#### WHAT THE TASK REQUIRES
Both end lines count: copy exactly from the line that contains "Generate a Blender" to the line that contains "scene.view_settings.exposure = 0;", and only those lines.

#### INFORMATION SUPPLIED
········
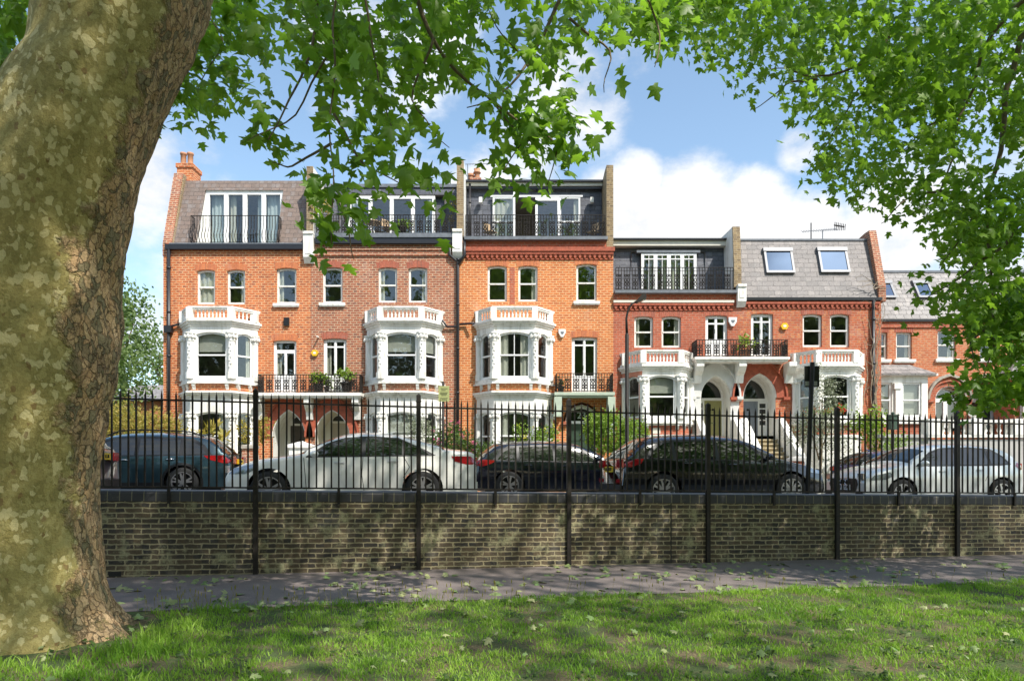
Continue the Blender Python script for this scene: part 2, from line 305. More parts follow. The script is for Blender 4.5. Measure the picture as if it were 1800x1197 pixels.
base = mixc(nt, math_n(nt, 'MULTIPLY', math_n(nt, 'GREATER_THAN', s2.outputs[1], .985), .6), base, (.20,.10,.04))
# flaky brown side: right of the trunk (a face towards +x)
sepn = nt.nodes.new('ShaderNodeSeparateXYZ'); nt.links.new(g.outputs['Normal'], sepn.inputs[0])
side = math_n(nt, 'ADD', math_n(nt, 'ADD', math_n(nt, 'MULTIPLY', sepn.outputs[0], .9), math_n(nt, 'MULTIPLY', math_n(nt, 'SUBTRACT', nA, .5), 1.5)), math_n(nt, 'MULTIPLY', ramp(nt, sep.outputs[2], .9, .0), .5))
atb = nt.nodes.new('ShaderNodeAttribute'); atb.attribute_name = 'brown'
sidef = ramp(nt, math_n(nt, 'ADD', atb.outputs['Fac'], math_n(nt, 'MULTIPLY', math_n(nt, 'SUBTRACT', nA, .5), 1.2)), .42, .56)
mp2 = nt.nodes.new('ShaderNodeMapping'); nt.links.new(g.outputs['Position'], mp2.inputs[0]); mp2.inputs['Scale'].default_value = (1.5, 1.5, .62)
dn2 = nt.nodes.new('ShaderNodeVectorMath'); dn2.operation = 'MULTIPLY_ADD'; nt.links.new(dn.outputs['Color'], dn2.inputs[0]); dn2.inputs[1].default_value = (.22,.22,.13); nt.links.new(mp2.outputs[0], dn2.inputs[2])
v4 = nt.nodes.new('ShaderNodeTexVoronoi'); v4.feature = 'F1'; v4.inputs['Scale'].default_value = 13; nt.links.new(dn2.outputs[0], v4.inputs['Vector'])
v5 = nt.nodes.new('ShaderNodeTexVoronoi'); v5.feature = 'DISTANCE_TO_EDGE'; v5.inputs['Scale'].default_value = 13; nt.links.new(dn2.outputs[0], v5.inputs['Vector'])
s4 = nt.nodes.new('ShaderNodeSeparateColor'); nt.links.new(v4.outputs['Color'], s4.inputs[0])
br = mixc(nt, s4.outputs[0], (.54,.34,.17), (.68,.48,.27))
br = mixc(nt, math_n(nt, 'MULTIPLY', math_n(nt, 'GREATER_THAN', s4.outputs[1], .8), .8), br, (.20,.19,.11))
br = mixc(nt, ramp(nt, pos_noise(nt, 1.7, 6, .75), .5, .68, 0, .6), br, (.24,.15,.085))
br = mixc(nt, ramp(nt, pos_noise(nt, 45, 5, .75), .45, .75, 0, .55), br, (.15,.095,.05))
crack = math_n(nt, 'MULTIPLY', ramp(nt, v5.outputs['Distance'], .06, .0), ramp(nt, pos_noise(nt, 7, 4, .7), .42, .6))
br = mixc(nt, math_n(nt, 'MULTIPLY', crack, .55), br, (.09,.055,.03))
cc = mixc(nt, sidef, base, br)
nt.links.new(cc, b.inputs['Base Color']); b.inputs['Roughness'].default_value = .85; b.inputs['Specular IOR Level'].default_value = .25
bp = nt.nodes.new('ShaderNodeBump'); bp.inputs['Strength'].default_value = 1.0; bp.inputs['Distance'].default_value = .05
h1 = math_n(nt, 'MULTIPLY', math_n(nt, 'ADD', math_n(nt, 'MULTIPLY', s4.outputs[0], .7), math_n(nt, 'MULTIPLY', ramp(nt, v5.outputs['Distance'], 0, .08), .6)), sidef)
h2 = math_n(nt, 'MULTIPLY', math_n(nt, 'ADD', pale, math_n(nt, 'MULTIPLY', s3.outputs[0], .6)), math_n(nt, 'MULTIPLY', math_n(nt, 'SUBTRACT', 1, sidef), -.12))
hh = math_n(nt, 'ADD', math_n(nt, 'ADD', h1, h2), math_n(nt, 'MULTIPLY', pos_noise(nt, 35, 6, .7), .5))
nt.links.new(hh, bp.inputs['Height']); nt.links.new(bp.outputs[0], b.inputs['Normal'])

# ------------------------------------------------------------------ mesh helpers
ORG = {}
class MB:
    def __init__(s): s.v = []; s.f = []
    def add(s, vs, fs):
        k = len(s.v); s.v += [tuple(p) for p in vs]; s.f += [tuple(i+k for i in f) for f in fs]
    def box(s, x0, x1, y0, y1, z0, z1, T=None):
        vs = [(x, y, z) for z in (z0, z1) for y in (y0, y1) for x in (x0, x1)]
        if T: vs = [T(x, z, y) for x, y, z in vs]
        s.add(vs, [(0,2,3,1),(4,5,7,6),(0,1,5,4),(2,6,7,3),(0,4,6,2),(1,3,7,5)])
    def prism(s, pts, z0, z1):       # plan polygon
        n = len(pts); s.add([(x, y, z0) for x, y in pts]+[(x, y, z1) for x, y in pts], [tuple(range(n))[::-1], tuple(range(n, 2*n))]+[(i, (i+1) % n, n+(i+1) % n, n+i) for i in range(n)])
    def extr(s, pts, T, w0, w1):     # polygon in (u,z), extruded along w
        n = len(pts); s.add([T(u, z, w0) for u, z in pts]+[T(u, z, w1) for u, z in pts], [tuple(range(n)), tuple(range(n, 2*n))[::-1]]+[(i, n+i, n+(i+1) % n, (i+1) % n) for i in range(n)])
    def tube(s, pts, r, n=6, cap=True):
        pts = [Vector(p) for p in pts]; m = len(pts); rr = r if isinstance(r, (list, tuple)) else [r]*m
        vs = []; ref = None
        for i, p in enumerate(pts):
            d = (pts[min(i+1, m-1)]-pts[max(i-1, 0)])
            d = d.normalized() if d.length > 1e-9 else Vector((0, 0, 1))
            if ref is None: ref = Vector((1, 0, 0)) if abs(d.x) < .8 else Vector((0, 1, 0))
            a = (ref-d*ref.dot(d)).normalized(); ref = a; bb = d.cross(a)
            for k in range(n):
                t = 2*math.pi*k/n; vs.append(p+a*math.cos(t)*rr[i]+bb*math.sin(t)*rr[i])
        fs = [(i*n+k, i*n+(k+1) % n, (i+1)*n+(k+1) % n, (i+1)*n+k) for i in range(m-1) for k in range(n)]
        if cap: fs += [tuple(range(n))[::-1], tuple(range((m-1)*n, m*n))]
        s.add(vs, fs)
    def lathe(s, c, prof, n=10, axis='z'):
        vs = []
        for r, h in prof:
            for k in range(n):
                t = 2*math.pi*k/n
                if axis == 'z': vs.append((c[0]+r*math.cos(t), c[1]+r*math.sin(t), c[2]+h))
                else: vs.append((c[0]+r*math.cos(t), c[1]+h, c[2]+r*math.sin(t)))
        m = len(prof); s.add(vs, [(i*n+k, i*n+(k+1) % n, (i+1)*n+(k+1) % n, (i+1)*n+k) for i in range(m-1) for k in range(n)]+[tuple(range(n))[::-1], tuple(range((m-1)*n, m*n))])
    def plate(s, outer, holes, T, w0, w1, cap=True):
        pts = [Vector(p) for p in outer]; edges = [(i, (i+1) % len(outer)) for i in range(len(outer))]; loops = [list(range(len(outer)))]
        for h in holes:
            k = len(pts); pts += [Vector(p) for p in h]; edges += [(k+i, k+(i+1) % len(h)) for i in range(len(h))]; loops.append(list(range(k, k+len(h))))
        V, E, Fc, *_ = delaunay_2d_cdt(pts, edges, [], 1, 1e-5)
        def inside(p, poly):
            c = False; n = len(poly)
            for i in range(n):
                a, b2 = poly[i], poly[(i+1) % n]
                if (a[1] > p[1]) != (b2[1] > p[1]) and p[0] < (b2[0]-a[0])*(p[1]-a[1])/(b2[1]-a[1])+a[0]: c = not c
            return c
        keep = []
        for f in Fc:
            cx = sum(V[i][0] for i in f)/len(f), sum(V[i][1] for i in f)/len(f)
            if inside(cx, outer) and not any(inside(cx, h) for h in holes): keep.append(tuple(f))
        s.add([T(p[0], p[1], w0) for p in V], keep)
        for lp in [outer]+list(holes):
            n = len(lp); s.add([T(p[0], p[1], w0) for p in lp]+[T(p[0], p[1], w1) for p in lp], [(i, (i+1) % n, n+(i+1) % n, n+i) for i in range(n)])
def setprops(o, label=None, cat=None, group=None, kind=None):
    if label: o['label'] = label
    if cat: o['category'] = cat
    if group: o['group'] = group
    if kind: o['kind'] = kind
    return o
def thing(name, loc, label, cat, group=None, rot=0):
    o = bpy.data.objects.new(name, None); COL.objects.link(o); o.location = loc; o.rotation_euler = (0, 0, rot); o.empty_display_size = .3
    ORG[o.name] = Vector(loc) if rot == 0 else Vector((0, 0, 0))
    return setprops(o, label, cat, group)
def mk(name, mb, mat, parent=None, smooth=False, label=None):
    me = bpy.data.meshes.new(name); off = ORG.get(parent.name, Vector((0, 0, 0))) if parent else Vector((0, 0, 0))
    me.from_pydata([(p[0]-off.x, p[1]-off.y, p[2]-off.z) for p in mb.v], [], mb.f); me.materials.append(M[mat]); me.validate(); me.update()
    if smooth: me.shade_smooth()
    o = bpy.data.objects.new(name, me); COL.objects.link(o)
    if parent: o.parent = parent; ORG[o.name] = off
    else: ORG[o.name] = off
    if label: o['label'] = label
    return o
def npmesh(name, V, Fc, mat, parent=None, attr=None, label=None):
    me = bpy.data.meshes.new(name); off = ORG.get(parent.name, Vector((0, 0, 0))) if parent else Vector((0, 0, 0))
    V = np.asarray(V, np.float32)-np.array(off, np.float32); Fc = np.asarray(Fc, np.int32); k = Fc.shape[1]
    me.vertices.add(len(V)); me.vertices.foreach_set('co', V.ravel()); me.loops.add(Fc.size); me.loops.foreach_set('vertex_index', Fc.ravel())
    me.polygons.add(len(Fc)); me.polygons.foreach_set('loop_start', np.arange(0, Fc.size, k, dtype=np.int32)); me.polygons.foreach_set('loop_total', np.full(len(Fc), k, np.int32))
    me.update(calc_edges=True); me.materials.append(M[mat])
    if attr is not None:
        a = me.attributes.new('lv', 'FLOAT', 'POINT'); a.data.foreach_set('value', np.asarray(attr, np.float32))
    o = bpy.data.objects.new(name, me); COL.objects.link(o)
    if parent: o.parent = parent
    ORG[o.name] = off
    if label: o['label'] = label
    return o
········
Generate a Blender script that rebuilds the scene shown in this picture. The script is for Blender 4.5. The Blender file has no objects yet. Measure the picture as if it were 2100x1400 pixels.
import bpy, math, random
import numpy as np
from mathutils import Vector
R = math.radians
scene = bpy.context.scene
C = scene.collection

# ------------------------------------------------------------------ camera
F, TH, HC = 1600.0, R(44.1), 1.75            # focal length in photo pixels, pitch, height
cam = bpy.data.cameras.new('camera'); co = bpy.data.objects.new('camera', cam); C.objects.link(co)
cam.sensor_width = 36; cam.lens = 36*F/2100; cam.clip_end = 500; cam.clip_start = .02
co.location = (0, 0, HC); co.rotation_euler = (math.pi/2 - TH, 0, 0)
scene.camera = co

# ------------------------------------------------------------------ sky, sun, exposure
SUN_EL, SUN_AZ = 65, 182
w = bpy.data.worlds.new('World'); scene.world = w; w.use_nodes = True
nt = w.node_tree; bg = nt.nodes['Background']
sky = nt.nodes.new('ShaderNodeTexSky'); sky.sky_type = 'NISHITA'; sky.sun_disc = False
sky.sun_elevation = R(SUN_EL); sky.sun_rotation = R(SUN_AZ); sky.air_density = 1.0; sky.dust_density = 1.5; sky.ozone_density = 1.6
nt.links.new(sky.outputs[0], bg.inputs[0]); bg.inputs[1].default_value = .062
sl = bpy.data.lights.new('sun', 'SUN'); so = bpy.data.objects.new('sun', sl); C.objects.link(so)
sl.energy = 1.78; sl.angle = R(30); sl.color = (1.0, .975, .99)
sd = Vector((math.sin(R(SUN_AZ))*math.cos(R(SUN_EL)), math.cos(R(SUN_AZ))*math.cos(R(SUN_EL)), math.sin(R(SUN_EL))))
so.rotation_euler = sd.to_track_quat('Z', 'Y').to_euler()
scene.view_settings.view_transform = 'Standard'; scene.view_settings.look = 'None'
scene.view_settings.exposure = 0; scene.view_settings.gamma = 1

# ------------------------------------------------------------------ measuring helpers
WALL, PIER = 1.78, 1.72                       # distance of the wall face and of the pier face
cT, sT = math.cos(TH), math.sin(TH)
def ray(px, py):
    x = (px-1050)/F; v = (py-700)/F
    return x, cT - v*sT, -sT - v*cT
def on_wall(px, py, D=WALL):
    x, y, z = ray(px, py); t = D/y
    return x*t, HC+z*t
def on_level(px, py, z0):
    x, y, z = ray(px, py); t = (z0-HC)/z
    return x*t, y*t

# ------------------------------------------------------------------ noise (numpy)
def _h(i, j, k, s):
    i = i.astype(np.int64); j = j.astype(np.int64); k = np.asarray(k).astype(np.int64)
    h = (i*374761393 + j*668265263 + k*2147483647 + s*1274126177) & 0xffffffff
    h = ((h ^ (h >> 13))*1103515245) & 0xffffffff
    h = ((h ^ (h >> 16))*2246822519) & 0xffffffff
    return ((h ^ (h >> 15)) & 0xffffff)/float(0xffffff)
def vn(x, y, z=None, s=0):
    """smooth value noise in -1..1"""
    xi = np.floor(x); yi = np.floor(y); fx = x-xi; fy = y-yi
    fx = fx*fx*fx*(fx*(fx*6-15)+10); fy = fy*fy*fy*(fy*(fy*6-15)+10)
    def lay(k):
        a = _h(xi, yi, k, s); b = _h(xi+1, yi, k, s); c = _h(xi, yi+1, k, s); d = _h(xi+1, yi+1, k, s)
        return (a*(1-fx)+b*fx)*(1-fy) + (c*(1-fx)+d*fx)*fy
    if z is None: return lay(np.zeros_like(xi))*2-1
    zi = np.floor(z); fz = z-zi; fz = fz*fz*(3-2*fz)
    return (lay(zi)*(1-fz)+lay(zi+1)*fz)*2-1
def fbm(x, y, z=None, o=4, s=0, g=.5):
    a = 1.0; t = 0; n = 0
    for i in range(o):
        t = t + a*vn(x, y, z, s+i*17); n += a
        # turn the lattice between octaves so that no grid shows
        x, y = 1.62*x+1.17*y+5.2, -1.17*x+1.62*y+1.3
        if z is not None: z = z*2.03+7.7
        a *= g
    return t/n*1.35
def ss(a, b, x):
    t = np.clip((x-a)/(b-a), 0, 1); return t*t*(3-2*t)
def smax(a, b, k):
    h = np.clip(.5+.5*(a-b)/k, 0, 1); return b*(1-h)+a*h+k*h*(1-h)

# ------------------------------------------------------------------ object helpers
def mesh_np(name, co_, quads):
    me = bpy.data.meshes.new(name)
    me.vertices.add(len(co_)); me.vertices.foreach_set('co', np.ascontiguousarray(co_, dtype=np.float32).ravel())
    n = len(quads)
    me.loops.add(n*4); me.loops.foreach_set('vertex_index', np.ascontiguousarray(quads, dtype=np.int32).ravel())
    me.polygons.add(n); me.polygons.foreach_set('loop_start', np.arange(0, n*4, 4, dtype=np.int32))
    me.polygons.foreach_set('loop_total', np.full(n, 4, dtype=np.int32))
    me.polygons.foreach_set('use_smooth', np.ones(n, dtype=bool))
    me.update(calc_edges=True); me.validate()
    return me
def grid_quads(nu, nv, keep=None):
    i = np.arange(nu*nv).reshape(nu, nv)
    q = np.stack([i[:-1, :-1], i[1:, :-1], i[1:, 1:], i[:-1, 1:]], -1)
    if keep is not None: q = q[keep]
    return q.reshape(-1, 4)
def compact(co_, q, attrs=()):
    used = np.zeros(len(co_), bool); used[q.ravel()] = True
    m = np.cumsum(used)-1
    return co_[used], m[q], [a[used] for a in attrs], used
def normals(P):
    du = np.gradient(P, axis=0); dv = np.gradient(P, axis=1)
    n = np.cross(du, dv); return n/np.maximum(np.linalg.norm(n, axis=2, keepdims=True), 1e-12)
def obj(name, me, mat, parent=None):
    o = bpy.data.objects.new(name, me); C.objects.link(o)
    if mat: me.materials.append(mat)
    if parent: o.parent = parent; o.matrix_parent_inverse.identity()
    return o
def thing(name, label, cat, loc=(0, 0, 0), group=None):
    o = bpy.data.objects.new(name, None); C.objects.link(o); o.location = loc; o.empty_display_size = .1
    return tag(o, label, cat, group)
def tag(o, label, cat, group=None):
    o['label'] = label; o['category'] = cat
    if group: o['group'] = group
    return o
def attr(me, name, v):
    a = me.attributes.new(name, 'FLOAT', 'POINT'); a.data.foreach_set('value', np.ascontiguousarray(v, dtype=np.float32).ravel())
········
#### OUTPUT FOR THIS TASK
Generate a Blender script that rebuilds the scene shown in this picture. The script is for Blender 4.5. The Blender file has no objects yet. Measure the picture as if it were 2100x1400 pixels.
import bpy, math, random
import numpy as np
from mathutils import Vector
R = math.radians
scene = bpy.context.scene
C = scene.collection

# ------------------------------------------------------------------ camera
F, TH, HC = 1600.0, R(44.1), 1.75            # focal length in photo pixels, pitch, height
cam = bpy.data.cameras.new('camera'); co = bpy.data.objects.new('camera', cam); C.objects.link(co)
cam.sensor_width = 36; cam.lens = 36*F/2100; cam.clip_end = 500; cam.clip_start = .02
co.location = (0, 0, HC); co.rotation_euler = (math.pi/2 - TH, 0, 0)
scene.camera = co

# ------------------------------------------------------------------ sky, sun, exposure
SUN_EL, SUN_AZ = 65, 182
w = bpy.data.worlds.new('World'); scene.world = w; w.use_nodes = True
nt = w.node_tree; bg = nt.nodes['Background']
sky = nt.nodes.new('ShaderNodeTexSky'); sky.sky_type = 'NISHITA'; sky.sun_disc = False
sky.sun_elevation = R(SUN_EL); sky.sun_rotation = R(SUN_AZ); sky.air_density = 1.0; sky.dust_density = 1.5; sky.ozone_density = 1.6
nt.links.new(sky.outputs[0], bg.inputs[0]); bg.inputs[1].default_value = .062
sl = bpy.data.lights.new('sun', 'SUN'); so = bpy.data.objects.new('sun', sl); C.objects.link(so)
sl.energy = 1.78; sl.angle = R(30); sl.color = (1.0, .975, .99)
sd = Vector((math.sin(R(SUN_AZ))*math.cos(R(SUN_EL)), math.cos(R(SUN_AZ))*math.cos(R(SUN_EL)), math.sin(R(SUN_EL))))
so.rotation_euler = sd.to_track_quat('Z', 'Y').to_euler()
scene.view_settings.view_transform = 'Standard'; scene.view_settings.look = 'None'
scene.view_settings.exposure = 0; scene.view_settings.gamma = 1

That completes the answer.